* [WHAT YOU WILL DO]: What lies from the line containing "Generate a Blender" through the line containing "rnd = random.Random(7)"? Print exactly those lines, with both ends, and no others.

* Start THE RECORDS *

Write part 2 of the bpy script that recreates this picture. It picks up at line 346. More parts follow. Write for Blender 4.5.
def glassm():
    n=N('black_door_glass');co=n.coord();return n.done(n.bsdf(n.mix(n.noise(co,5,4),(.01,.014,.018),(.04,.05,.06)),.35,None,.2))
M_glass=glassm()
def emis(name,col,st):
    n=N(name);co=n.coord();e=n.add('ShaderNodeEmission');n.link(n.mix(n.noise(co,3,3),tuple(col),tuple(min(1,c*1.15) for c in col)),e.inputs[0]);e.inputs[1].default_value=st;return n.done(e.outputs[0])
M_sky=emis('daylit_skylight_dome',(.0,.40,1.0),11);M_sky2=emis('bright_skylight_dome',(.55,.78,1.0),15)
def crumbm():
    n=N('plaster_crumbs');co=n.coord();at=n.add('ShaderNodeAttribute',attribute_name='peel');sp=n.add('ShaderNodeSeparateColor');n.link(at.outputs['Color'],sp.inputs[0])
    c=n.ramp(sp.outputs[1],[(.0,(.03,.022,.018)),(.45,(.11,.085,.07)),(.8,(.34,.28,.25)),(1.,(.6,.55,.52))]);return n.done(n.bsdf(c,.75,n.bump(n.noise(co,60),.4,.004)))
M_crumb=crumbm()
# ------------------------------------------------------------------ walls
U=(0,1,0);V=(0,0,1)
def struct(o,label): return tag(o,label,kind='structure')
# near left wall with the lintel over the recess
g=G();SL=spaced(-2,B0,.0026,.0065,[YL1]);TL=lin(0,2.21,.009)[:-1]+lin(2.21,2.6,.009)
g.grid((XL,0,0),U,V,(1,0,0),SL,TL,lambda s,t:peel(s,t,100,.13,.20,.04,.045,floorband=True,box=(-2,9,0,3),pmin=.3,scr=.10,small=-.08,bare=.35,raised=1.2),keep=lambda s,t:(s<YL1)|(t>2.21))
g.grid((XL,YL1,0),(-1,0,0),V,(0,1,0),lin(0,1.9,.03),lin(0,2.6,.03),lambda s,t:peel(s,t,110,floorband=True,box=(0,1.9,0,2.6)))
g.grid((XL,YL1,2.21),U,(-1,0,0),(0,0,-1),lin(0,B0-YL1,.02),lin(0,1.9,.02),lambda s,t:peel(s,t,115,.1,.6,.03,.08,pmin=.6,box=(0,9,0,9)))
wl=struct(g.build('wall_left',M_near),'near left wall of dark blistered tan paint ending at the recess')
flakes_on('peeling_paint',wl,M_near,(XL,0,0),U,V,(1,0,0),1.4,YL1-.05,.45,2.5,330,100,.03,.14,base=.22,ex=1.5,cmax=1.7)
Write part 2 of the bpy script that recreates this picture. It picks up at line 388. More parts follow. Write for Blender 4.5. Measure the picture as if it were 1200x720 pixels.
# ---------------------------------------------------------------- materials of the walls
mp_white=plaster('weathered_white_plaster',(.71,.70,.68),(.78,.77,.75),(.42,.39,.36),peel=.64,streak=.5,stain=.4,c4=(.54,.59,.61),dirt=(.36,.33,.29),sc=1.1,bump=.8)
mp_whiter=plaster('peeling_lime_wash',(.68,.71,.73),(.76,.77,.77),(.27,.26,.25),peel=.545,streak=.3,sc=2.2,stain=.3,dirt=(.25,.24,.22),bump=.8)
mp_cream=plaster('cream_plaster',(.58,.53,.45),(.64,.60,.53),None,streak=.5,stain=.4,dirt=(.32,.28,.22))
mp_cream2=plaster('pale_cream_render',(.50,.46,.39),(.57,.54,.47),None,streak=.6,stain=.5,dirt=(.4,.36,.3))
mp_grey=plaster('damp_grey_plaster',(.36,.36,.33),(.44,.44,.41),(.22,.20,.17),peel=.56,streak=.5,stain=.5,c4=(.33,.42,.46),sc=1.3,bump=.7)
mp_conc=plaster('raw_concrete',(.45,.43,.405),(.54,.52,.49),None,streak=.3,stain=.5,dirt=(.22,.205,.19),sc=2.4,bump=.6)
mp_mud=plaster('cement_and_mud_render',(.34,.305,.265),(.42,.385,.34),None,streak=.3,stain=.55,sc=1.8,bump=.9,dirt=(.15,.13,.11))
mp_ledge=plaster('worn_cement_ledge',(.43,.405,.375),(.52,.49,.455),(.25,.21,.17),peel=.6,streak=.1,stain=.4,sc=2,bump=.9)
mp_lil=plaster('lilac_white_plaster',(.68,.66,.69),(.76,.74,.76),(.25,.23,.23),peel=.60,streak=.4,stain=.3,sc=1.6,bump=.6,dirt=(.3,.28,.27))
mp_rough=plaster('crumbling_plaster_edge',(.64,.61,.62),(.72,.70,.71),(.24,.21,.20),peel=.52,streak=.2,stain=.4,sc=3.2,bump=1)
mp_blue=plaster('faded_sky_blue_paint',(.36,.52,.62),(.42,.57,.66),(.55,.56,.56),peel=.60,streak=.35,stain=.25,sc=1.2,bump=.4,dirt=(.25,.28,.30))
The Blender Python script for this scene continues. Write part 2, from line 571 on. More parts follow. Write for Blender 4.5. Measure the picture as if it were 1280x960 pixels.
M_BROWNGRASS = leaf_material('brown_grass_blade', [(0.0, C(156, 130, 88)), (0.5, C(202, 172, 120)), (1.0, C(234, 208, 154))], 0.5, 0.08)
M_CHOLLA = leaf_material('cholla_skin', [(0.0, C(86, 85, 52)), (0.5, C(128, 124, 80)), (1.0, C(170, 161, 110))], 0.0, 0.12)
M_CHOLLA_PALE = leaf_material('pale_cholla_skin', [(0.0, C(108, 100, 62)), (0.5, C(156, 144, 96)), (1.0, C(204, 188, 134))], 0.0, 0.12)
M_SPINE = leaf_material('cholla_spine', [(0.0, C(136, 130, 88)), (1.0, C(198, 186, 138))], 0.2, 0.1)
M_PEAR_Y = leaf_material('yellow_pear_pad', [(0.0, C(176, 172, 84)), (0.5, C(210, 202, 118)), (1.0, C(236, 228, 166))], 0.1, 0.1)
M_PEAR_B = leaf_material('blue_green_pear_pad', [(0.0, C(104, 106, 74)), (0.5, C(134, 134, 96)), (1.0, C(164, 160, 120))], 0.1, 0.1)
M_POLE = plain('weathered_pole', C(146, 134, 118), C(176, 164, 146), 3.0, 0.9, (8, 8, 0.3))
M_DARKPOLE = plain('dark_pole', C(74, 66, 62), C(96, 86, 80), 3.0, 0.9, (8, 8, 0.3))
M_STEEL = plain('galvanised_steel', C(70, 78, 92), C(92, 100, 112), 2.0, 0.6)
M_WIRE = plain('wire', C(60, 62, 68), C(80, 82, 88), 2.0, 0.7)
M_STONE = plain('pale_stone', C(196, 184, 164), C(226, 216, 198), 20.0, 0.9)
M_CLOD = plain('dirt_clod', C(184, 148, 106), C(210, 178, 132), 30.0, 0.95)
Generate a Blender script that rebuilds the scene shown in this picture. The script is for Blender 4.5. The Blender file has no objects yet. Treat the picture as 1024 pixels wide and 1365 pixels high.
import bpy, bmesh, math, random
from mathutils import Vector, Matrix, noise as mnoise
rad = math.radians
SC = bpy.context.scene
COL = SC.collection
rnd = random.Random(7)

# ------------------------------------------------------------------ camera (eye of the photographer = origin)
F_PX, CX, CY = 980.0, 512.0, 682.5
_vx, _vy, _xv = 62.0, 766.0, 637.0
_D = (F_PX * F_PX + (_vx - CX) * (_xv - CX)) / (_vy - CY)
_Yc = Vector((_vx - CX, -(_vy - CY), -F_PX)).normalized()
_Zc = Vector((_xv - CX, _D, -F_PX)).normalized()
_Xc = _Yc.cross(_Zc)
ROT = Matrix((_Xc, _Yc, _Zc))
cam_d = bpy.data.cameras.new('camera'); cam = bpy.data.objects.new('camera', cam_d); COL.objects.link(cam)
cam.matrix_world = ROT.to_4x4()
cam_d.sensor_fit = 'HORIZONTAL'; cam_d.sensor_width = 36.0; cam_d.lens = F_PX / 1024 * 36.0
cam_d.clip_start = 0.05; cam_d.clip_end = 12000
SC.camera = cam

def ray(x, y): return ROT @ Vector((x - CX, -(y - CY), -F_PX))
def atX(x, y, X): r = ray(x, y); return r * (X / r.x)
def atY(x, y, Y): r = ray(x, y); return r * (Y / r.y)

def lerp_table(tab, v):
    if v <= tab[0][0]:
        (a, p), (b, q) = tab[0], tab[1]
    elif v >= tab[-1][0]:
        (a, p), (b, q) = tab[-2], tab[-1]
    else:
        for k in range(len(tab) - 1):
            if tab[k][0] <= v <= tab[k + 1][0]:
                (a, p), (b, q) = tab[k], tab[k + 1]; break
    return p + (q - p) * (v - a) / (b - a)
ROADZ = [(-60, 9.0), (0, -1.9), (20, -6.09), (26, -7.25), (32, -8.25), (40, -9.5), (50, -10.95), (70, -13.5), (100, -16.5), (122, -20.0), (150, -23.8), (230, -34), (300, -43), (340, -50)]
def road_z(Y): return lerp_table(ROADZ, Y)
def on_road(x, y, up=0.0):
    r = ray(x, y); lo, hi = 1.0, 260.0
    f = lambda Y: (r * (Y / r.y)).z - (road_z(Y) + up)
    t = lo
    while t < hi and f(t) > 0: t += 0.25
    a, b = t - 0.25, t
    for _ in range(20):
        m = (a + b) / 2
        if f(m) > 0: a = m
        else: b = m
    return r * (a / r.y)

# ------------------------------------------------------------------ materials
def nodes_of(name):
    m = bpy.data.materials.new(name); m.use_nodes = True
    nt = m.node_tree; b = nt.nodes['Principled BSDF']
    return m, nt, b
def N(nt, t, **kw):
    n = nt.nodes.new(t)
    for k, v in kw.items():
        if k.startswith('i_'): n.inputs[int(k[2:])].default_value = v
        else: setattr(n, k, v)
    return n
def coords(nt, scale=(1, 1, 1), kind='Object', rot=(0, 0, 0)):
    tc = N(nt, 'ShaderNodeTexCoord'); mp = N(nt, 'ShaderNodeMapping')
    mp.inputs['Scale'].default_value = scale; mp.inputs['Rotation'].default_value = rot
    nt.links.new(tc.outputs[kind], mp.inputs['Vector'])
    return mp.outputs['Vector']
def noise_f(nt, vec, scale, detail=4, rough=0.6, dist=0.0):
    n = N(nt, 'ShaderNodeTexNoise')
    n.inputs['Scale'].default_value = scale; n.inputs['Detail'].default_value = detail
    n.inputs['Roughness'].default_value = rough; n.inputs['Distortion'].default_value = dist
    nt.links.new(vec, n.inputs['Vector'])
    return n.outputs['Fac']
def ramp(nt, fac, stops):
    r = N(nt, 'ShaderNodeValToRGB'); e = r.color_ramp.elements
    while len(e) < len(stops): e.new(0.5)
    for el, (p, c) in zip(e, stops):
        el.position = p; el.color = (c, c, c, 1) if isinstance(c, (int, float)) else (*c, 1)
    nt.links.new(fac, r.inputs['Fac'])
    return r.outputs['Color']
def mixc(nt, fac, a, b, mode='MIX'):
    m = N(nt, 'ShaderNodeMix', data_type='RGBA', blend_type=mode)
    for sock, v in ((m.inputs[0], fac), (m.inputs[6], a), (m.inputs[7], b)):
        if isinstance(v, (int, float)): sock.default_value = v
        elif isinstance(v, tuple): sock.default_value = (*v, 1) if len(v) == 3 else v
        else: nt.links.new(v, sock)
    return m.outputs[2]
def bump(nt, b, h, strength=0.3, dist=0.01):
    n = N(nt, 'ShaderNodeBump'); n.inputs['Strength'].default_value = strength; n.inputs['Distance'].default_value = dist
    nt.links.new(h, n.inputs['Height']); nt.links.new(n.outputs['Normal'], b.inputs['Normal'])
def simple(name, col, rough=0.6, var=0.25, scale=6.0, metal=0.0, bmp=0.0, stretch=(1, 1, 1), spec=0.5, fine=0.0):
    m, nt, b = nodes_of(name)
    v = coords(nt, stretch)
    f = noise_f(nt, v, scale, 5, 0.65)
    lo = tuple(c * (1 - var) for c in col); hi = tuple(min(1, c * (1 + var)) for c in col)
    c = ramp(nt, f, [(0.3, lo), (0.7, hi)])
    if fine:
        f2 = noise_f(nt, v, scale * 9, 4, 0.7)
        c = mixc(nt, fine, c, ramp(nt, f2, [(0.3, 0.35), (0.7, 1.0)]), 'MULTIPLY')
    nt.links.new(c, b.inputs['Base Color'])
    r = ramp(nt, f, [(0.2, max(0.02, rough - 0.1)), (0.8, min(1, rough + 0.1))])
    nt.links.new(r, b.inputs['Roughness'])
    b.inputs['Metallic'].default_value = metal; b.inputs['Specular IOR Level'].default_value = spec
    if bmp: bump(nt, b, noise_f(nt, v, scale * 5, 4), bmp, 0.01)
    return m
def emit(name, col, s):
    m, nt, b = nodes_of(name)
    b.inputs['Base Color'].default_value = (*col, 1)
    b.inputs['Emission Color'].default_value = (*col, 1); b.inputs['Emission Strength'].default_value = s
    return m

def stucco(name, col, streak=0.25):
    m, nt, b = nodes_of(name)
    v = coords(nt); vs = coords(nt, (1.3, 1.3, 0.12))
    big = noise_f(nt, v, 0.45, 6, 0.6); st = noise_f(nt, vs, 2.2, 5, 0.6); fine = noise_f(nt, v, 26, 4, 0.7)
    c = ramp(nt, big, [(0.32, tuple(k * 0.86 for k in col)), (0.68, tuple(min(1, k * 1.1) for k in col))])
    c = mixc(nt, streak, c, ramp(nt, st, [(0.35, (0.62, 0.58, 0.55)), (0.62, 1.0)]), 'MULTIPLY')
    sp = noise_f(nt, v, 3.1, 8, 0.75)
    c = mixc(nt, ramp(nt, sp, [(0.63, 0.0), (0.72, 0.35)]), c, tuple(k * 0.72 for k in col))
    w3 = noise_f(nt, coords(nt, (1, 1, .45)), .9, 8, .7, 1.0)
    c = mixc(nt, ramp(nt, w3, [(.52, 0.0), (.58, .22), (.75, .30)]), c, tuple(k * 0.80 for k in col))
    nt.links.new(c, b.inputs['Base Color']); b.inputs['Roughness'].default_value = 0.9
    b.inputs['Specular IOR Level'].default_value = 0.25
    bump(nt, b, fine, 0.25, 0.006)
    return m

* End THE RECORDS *

* [FINAL RESULT]:
Generate a Blender script that rebuilds the scene shown in this picture. The script is for Blender 4.5. The Blender file has no objects yet. Treat the picture as 1024 pixels wide and 1365 pixels high.
import bpy, bmesh, math, random
from mathutils import Vector, Matrix, noise as mnoise
rad = math.radians
SC = bpy.context.scene
COL = SC.collection
rnd = random.Random(7)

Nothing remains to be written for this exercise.